## [PROBLEM TO WORK ON]
Give the data a second time, exactly and in full.

## [INFORMATION PROVIDED]
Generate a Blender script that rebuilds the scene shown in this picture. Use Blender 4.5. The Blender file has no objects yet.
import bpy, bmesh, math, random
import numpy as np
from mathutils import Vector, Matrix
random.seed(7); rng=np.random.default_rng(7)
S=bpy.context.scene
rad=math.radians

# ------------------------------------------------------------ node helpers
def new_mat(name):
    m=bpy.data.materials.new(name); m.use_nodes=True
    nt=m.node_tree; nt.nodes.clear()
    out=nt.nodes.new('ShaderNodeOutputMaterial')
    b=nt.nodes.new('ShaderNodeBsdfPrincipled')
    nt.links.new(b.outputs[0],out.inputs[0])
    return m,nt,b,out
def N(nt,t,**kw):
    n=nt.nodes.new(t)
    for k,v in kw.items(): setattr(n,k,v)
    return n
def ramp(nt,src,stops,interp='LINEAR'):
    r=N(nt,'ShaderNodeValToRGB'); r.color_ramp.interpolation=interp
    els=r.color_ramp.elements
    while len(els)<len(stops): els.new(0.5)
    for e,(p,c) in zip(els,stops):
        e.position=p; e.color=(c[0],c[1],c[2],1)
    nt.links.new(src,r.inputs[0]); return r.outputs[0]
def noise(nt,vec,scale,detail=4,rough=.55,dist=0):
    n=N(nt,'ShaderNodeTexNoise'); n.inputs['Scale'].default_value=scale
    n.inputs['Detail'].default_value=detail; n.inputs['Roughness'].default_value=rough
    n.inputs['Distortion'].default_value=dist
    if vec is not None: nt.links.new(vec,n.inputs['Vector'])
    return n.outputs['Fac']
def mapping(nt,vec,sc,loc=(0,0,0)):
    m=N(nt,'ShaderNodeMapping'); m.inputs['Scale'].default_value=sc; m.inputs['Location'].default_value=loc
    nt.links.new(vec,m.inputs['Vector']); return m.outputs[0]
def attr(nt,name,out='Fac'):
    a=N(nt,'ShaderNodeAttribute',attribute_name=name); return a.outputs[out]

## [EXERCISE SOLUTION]
Generate a Blender script that rebuilds the scene shown in this picture. Use Blender 4.5. The Blender file has no objects yet.
import bpy, bmesh, math, random
import numpy as np
from mathutils import Vector, Matrix
random.seed(7); rng=np.random.default_rng(7)
S=bpy.context.scene
rad=math.radians

# ------------------------------------------------------------ node helpers
def new_mat(name):
    m=bpy.data.materials.new(name); m.use_nodes=True
    nt=m.node_tree; nt.nodes.clear()
    out=nt.nodes.new('ShaderNodeOutputMaterial')
    b=nt.nodes.new('ShaderNodeBsdfPrincipled')
    nt.links.new(b.outputs[0],out.inputs[0])
    return m,nt,b,out
def N(nt,t,**kw):
    n=nt.nodes.new(t)
    for k,v in kw.items(): setattr(n,k,v)
    return n
def ramp(nt,src,stops,interp='LINEAR'):
    r=N(nt,'ShaderNodeValToRGB'); r.color_ramp.interpolation=interp
    els=r.color_ramp.elements
    while len(els)<len(stops): els.new(0.5)
    for e,(p,c) in zip(els,stops):
        e.position=p; e.color=(c[0],c[1],c[2],1)
    nt.links.new(src,r.inputs[0]); return r.outputs[0]
def noise(nt,vec,scale,detail=4,rough=.55,dist=0):
    n=N(nt,'ShaderNodeTexNoise'); n.inputs['Scale'].default_value=scale
    n.inputs['Detail'].default_value=detail; n.inputs['Roughness'].default_value=rough
    n.inputs['Distortion'].default_value=dist
    if vec is not None: nt.links.new(vec,n.inputs['Vector'])
    return n.outputs['Fac']
def mapping(nt,vec,sc,loc=(0,0,0)):
    m=N(nt,'ShaderNodeMapping'); m.inputs['Scale'].default_value=sc; m.inputs['Location'].default_value=loc
    nt.links.new(vec,m.inputs['Vector']); return m.outputs[0]
def attr(nt,name,out='Fac'):
    a=N(nt,'ShaderNodeAttribute',attribute_name=name); return a.outputs[out]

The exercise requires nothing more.